Accusing GTA of misogyny is like complaining the sea is a bit wet and smells of fish. It's kinda what it does. But still, by this point in time... no playable female characters? No significant female characters at all, in fact, who aren't wife/girlfriend/daughter, and also highly shrill and annoying? The male characters are equally unlikable, granted, but they're also hella-fun to play. So, Rockstar, what's your excuse?

Girls don't play GTA? You're not even going to try that one. Anyone who brings up that argument can go stand in the corner with the "Games Cause IRL Violence" crowd, because your reasoning is just as valid. Girls aren't our target audience? Okay, that feels closer--let's face it, the target audience for these games always has been and always will be 14 year old boys, or those who are still 14 years old in their hearts (and their pants). But, extrapolating from that, are you inferring boys don't like girl characters? That they might put down a game because it's got a female character in the lead? I'm not sure that argument is going to fly either.

Girls are less interesting as characters because they don't act like Trevor Philips? I think we can call shenanigans on that as well. I know plenty of women who are (hypothetically) capable of drinking, fighting, stealing cars, or passing out drunk on beaches amongst the bludgeoned corpses of their other party-goers. Hypothetically, as I say.

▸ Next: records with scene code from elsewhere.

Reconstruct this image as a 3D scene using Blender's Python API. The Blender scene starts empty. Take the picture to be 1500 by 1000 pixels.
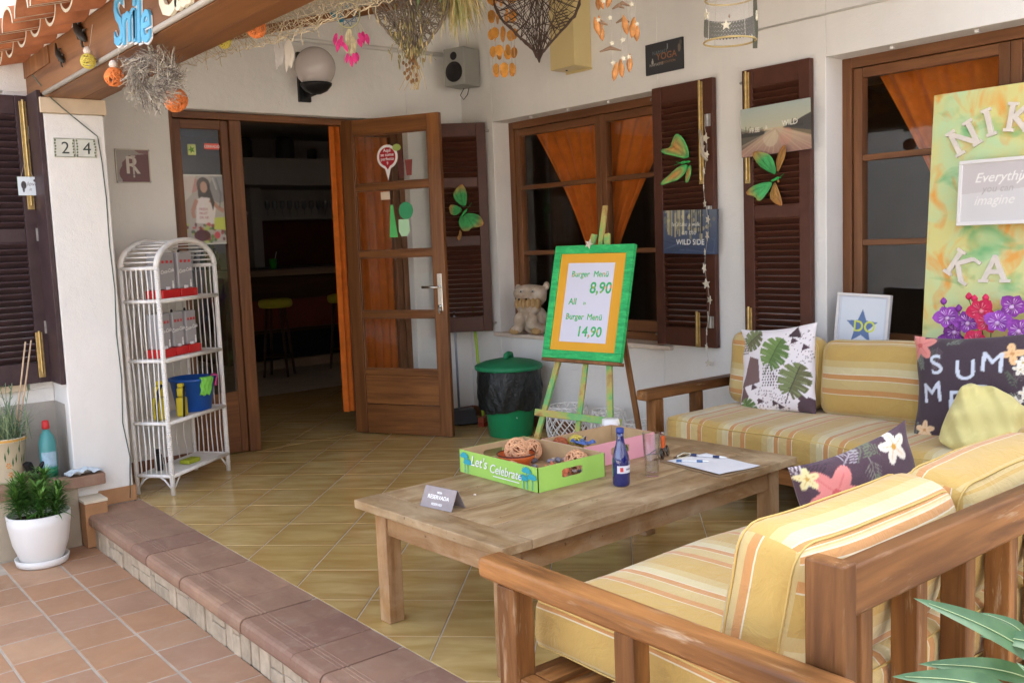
import bpy, math, random
import numpy as np
from mathutils import Vector, Matrix
random.seed(7); RNG = np.random.default_rng(7)
SC = bpy.context.scene; COL = SC.collection
PI = math.pi; R = math.radians

# ---------------------------------------------------------------- camera
H = 1.38
yaw, pit, rol = R(38.65), R(5.943), R(-2.209)
fw = Vector((math.sin(yaw)*math.cos(pit), math.cos(yaw)*math.cos(pit), -math.sin(pit)))
rt0 = Vector((math.cos(yaw), -math.sin(yaw), 0)); up0 = rt0.cross(fw)
rt = rt0*math.cos(rol) + up0*math.sin(rol); up = up0*math.cos(rol) - rt0*math.sin(rol)
cd = bpy.data.cameras.new('camera'); cam = bpy.data.objects.new('camera', cd); COL.objects.link(cam)
cd.sensor_width = 36; cd.lens = 1411.6/1500*36; cd.clip_start = .05; cd.clip_end = 400
cam.matrix_world = Matrix(((rt.x, up.x, -fw.x, 0), (rt.y, up.y, -fw.y, 0), (rt.z, up.z, -fw.z, H), (0, 0, 0, 1)))
SC.camera = cam
# ---------------------------------------------------------------- sky, sun, exposure
SUN_EL, SUN_AZ = 48, 82          # azimuth the sun stands at, clockwise from +Y
w = bpy.data.worlds.new('World'); SC.world = w; w.use_nodes = True
wn = w.node_tree.nodes; wn.clear()
sky = wn.new('ShaderNodeTexSky'); sky.sky_type = 'NISHITA'; sky.sun_disc = False
sky.sun_elevation = R(SUN_EL); sky.sun_rotation = R(SUN_AZ); sky.dust_density = 5.0; sky.air_density = .7; sky.ozone_density = 1.0
bg = wn.new('ShaderNodeBackground'); bg.inputs[1].default_value = .15
wo = wn.new('ShaderNodeOutputWorld')
hz = wn.new('ShaderNodeHueSaturation'); hz.inputs['Saturation'].default_value = .55   # hazy, whitish sky
w.node_tree.links.new(sky.outputs[0], hz.inputs['Color']); w.node_tree.links.new(hz.outputs[0], bg.inputs[0]); w.node_tree.links.new(bg.outputs[0], wo.inputs[0])
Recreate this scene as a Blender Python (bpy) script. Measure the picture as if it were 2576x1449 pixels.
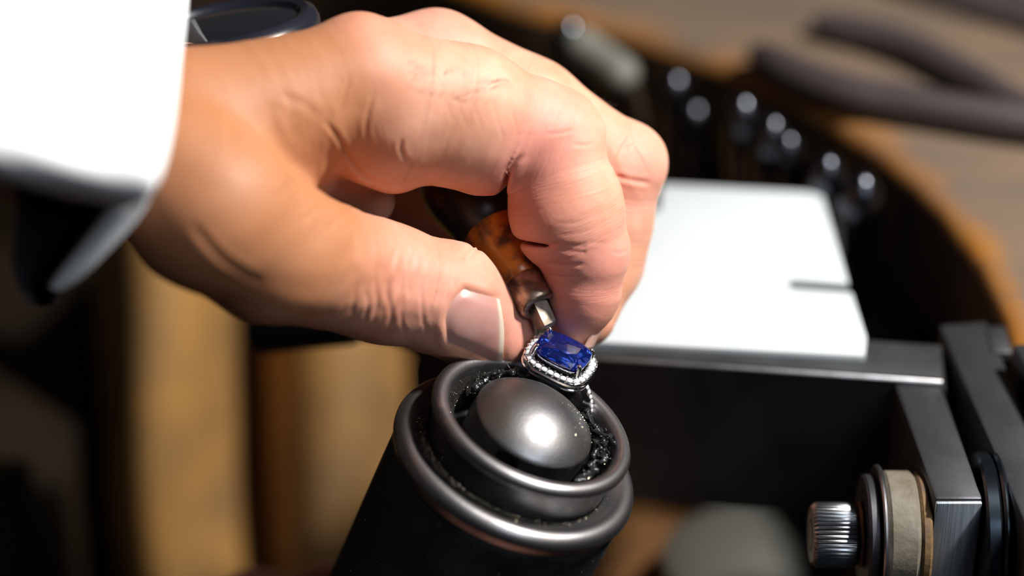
import bpy, bmesh, math, random
import numpy as np
from mathutils import Vector, Matrix

random.seed(7); np.random.seed(7)
for o in list(bpy.data.objects): bpy.data.objects.remove(o)
SC = bpy.context.scene
COL = SC.collection

# ------------------------------------------------------------------ camera
D, F, PITCH = 500.0, 6500.0, math.radians(33)      # mm to the ring, focal length in px of a 2576 px frame
SP, CP = math.sin(PITCH), math.cos(PITCH)
MM = 0.001
OFF = np.array([0.0, 0.0, 0.927])                  # bench top (z = -27 mm) sits 0.9 m above the floor
cam = bpy.data.cameras.new('camera'); camo = bpy.data.objects.new('camera', cam); COL.objects.link(camo)
cam.sensor_width = 36; cam.lens = F / 2576 * 36
cam.clip_start = 0.01; cam.clip_end = 20
camo.location = (0, -D*CP*MM, D*SP*MM + OFF[2]); camo.rotation_euler = (math.pi/2 - PITCH, 0, 0)
cam.dof.use_dof = True; cam.dof.focus_distance = 0.497; cam.dof.aperture_fstop = 4.0
cam.dof.aperture_blades = 0
SC.camera = camo
# ------------------------------------------------------------------ world, lights, exposure
wd = bpy.data.worlds.new('room'); SC.world = wd; wd.use_nodes = True
wd.node_tree.nodes['Background'].inputs[0].default_value = (0.55, 0.72, 1.0, 1)
wd.node_tree.nodes['Background'].inputs[1].default_value = 0.022
def area(name, loc, aim, size, power, col, shape='DISK', size_y=None):
    l = bpy.data.lights.new(name, 'AREA'); l.shape = shape; l.size = size; l.energy = power; l.color = col
    if size_y: l.size_y = size_y
    o = bpy.data.objects.new(name, l); COL.objects.link(o); o.location = loc
    o.rotation_euler = (Vector(aim) - Vector(loc)).to_track_quat('-Z', 'Y').to_euler()
    return o
area('bench_lamp', (0.32, -0.02, 1.32), (0.0, 0.0, 0.91), 0.055, 5.7, (1.0, 0.965, 0.93))
area('window_light', (0.65, -0.85, 1.85), (0.0, 0.0, 0.90), 0.55, 4.8, (0.80, 0.89, 1.0), 'RECTANGLE', 0.6)
SC.view_settings.view_transform = 'Standard'; SC.view_settings.look = 'None'
SC.view_settings.gamma = 1; SC.view_settings.use_curve_mapping = False
SC.view_settings.exposure = 0.0

# ------------------------------------------------------------------ helpers
def C(px, py, d):
    """camera-aligned mm: x right, y up, z toward the viewer, origin in the focus plane"""
    s = (D + d) / F
    return np.array([(px - 1288)*s, -(py - 724.5)*s, -d])
def cw(v):
    v = np.asarray(v, float)
    x, y, z = v[..., 0], v[..., 1], v[..., 2]
    return np.stack([x, y*SP - z*CP, y*CP + z*SP], -1)
def P(px, py, d): return cw(C(px, py, d))
def onZ(px, py, Z):
    a, b = P(px, py, 0), P(px, py, 100); t = (Z - a[2])/(b[2] - a[2]); return P(px, py, 100*t)
def nrm(v): v = np.asarray(v, float); return v/np.linalg.norm(v)

def tag(o, label=None, cat=None, group=None, kind=None):
    if label: o['label'] = label
    if cat: o['category'] = cat
    if group: o['group'] = group
    if kind: o['kind'] = kind
    return o
def empty(name, at, label=None, cat=None, group=None):
    o = bpy.data.objects.new(name, None); COL.objects.link(o)
    o.empty_display_size = 0.01
    o.location = np.asarray(at, float)*MM + OFF
    return tag(o, label, cat, group)
def rootloc(p):
    l = np.zeros(3)
    while p is not None:
        l = l + np.array(p.location); p = p.parent
    return l
def obj(name, vf, mat, parent=None, smooth=True, sharp=40, base=None):
    V, Fc = vf
    V = np.asarray(V, float)*MM + OFF
    o = bpy.data.objects.new(name, bpy.data.meshes.new(name)); COL.objects.link(o)
    if parent is not None:
        V = V - rootloc(parent)[None]
        o.parent = parent
    else:
        if base is None: base = np.array([(V[:, 0].min()+V[:, 0].max())/2, (V[:, 1].min()+V[:, 1].max())/2, V[:, 2].min()])
        else: base = np.asarray(base, float)*MM + OFF
        o.location = base; V = V - base[None]
    me = o.data
    me.from_pydata(V.tolist(), [], [tuple(int(i) for i in f) for f in Fc])
    me.update()
    if smooth:
        me.polygons.foreach_set('use_smooth', [True]*len(me.polygons))
        if sharp: me.set_sharp_from_angle(angle=math.radians(sharp))
    if mat: me.materials.append(mat)
    return o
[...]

So what's up? I don't get it. And, I know it's not a major point in the grand scheme of things, but with the amount of effort Rockstar go to building worlds and realistic characters and interesting missions and Trevor Philips, would it really be so difficult to write some female characters into the game? When I saw the poster art of the woman being arrested by the female police officer, I was really hopefully for this instalment. I would've liked to see someone like that running amok in Los Santos.

Will this prevent GTA V taking the coveted Game Of The Year trophy at the Rakie Awards 2013? Ehhh, it's possible. More likely it'll either be the ridiculous, repeated, unnecessary use of the N-word, or the existance of Bioshock Infinite. But misogyny doesn't help, that's for sure.